When Willie Nelson was a young hustler selling songs to Patsy Cline's people, he probably never thought he'd become the crowd-anointed sage of country music. But that's what happened as the Redheaded Stranger went gray, turned smoking weed into a brand and a virtue, and produced a discography that added up to its own American Songbook. Nelson's gentle persona and approach has always somewhat masked his fire: to have hits; to play his legendarily worn guitar, Trigger, with killer precision; and to sing, in that quiet voice, with skill that matches the jazz greats who've inspired him. On Band of Brothers, Nelson's first album of mostly original material in 18 years, he calmly asks listeners to consider his whole person.
He still embraces his Yoda role. (Nelson can't avoid it; someone's even made a paper doll of Nelson and the Star Wars sage, combined.) "Bring It On" opens Band of Brothers with a cowboy lope and an inspirational salvo: "It's written in the Good Book that we'll never be asked to take any more than we can," Nelson sings, his reedy tenor growing declarative. "Sounds like a good plan." Within this first track, he's gotten the guru job out of the way.

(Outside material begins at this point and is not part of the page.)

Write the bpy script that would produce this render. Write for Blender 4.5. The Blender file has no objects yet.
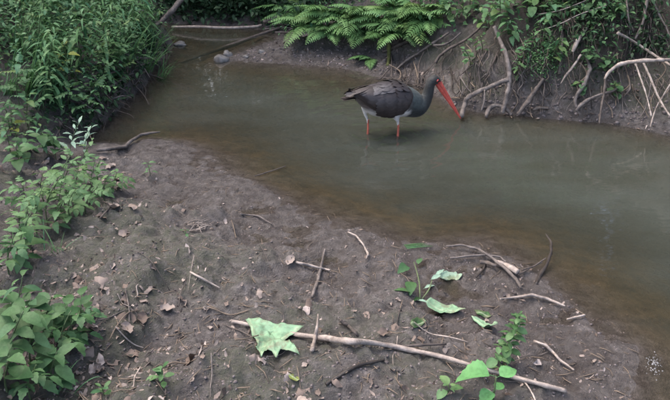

Then come other moods. "The Wall" is confessional without being in the least bit sappy, reminiscent of the writing of Nelson's friend Kris Kristofferson. "Wives and Girlfriends" and "Crazy Like Me" bring the bawdy honky-tonk humor, giving Nelson's band of unfussy virtuosos a chance to pick up the pace. "Hard to Be an Outlaw," a Billie Joe Shaver song (originally recorded as a duet with Nelson) about aging out of the country bad-boy role, becomes wry in Nelson's hands, more like the reflections of Mad Men's Roger Sterling than a Game of Thrones-style howl of the Hound.
Band of Brothers is a self-portrait of a long, up-and-down life — specifically the life of an artist. The title track pays tribute to the community ("a band of brothers, and sisters, and whatever") that Nelson has built with his fellow players and his fans. "The Git Go," another Shaver song performed here as a bluesy duet with Jamey Johnson, adds in the element of protest against the capitalist straight life. "The Songwriters," co-written by another soft-spoken country veteran, Bill Anderson, offers a bit of gloating about the bohemian life. "Guitar in the Corner" acknowledges the darker times, when inspiration doesn't come.
Nelson, who recently turned 81, lets his voice wobble at times, which mostly adds pathos. But his phrasing remains the best — not only in country, but arguably in all of popular music. No one drifts as purposefully as Willie Nelson when he's letting a melody settle in his bones. His voice is the thought process personified. The players and longtime producer (and co-writer) Buddy Cannon give that voice plenty of room on Band of Brothers, letting it shape arrangements that contrast with most mainstream country the way a clear evening sky contrasts with a crowded nightscape of electronic billboards.
The thing about Nelson inhabiting that Yoda role is that he refuses to make it a cliché. The man possesses actual wisdom — the musical kind, more than anything, but the philosophical kind, too. Band of Brothers is a gift to all of us who look to Nelson for impeccable craft and tender insight. Sage? Sure. Here, though, he's also wonderfully relatable.